**DATASET EXTRACT:**
----------

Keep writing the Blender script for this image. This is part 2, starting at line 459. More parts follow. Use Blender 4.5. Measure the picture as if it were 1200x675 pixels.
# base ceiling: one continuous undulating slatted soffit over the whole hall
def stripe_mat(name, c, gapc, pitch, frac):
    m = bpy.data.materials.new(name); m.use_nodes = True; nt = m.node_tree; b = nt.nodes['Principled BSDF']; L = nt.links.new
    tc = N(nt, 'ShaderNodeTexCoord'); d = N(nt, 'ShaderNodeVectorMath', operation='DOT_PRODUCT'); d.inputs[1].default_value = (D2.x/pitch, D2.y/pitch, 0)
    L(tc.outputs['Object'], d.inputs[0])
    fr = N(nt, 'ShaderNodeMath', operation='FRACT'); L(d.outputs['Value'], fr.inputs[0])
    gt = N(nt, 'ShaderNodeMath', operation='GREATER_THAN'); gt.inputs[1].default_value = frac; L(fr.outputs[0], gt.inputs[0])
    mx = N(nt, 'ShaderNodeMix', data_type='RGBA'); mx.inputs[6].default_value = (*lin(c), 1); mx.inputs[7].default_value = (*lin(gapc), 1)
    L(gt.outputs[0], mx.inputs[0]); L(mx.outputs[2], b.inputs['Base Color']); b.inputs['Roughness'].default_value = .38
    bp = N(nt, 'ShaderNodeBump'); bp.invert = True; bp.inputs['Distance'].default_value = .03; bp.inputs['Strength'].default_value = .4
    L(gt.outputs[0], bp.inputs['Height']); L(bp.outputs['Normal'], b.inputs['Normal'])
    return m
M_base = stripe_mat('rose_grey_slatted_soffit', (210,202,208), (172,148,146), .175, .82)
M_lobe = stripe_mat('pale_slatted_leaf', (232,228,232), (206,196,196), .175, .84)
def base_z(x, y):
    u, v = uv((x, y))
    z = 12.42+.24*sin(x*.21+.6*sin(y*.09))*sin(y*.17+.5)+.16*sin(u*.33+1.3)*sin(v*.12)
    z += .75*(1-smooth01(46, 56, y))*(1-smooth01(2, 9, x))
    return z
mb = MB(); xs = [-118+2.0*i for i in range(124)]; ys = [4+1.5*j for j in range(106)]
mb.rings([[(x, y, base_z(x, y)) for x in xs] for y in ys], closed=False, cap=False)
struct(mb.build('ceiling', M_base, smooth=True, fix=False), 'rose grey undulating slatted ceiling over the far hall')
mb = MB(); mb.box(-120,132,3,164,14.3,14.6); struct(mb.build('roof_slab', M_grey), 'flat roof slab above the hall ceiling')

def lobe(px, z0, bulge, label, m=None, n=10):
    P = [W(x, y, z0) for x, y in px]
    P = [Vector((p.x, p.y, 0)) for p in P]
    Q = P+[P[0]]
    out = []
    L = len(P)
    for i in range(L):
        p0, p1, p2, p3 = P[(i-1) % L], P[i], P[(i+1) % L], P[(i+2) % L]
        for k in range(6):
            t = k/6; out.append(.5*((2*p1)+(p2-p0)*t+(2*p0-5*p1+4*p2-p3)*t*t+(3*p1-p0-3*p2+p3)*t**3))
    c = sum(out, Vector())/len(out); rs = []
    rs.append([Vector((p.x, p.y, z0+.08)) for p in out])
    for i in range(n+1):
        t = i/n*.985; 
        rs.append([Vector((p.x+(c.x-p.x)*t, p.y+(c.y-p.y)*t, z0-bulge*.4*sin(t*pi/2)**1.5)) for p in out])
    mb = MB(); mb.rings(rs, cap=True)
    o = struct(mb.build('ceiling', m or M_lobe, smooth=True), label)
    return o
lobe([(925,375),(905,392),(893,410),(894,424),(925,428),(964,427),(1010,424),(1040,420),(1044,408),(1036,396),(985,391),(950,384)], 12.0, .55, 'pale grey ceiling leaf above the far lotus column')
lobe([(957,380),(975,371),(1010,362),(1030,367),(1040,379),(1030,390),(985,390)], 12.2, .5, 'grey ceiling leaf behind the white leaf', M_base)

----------

**GIVEN REQUEST:**
Write out the material from the first line to the last, exactly.

**COMPLETED EXERCISE:**
Keep writing the Blender script for this image. This is part 2, starting at line 459. More parts follow. Use Blender 4.5. Measure the picture as if it were 1200x675 pixels.
# base ceiling: one continuous undulating slatted soffit over the whole hall
def stripe_mat(name, c, gapc, pitch, frac):
    m = bpy.data.materials.new(name); m.use_nodes = True; nt = m.node_tree; b = nt.nodes['Principled BSDF']; L = nt.links.new
    tc = N(nt, 'ShaderNodeTexCoord'); d = N(nt, 'ShaderNodeVectorMath', operation='DOT_PRODUCT'); d.inputs[1].default_value = (D2.x/pitch, D2.y/pitch, 0)
    L(tc.outputs['Object'], d.inputs[0])
    fr = N(nt, 'ShaderNodeMath', operation='FRACT'); L(d.outputs['Value'], fr.inputs[0])
    gt = N(nt, 'ShaderNodeMath', operation='GREATER_THAN'); gt.inputs[1].default_value = frac; L(fr.outputs[0], gt.inputs[0])
    mx = N(nt, 'ShaderNodeMix', data_type='RGBA'); mx.inputs[6].default_value = (*lin(c), 1); mx.inputs[7].default_value = (*lin(gapc), 1)
    L(gt.outputs[0], mx.inputs[0]); L(mx.outputs[2], b.inputs['Base Color']); b.inputs['Roughness'].default_value = .38
    bp = N(nt, 'ShaderNodeBump'); bp.invert = True; bp.inputs['Distance'].default_value = .03; bp.inputs['Strength'].default_value = .4
    L(gt.outputs[0], bp.inputs['Height']); L(bp.outputs['Normal'], b.inputs['Normal'])
    return m
M_base = stripe_mat('rose_grey_slatted_soffit', (210,202,208), (172,148,146), .175, .82)
M_lobe = stripe_mat('pale_slatted_leaf', (232,228,232), (206,196,196), .175, .84)
def base_z(x, y):
    u, v = uv((x, y))
    z = 12.42+.24*sin(x*.21+.6*sin(y*.09))*sin(y*.17+.5)+.16*sin(u*.33+1.3)*sin(v*.12)
    z += .75*(1-smooth01(46, 56, y))*(1-smooth01(2, 9, x))
    return z
mb = MB(); xs = [-118+2.0*i for i in range(124)]; ys = [4+1.5*j for j in range(106)]
mb.rings([[(x, y, base_z(x, y)) for x in xs] for y in ys], closed=False, cap=False)
struct(mb.build('ceiling', M_base, smooth=True, fix=False), 'rose grey undulating slatted ceiling over the far hall')
mb = MB(); mb.box(-120,132,3,164,14.3,14.6); struct(mb.build('roof_slab', M_grey), 'flat roof slab above the hall ceiling')

def lobe(px, z0, bulge, label, m=None, n=10):
    P = [W(x, y, z0) for x, y in px]
    P = [Vector((p.x, p.y, 0)) for p in P]
    Q = P+[P[0]]
    out = []
    L = len(P)
    for i in range(L):
        p0, p1, p2, p3 = P[(i-1) % L], P[i], P[(i+1) % L], P[(i+2) % L]
        for k in range(6):
            t = k/6; out.append(.5*((2*p1)+(p2-p0)*t+(2*p0-5*p1+4*p2-p3)*t*t+(3*p1-p0-3*p2+p3)*t**3))
    c = sum(out, Vector())/len(out); rs = []
    rs.append([Vector((p.x, p.y, z0+.08)) for p in out])
    for i in range(n+1):
        t = i/n*.985; 
        rs.append([Vector((p.x+(c.x-p.x)*t, p.y+(c.y-p.y)*t, z0-bulge*.4*sin(t*pi/2)**1.5)) for p in out])
    mb = MB(); mb.rings(rs, cap=True)
    o = struct(mb.build('ceiling', m or M_lobe, smooth=True), label)
    return o
lobe([(925,375),(905,392),(893,410),(894,424),(925,428),(964,427),(1010,424),(1040,420),(1044,408),(1036,396),(985,391),(950,384)], 12.0, .55, 'pale grey ceiling leaf above the far lotus column')
lobe([(957,380),(975,371),(1010,362),(1030,367),(1040,379),(1030,390),(985,390)], 12.2, .5, 'grey ceiling leaf behind the white leaf', M_base)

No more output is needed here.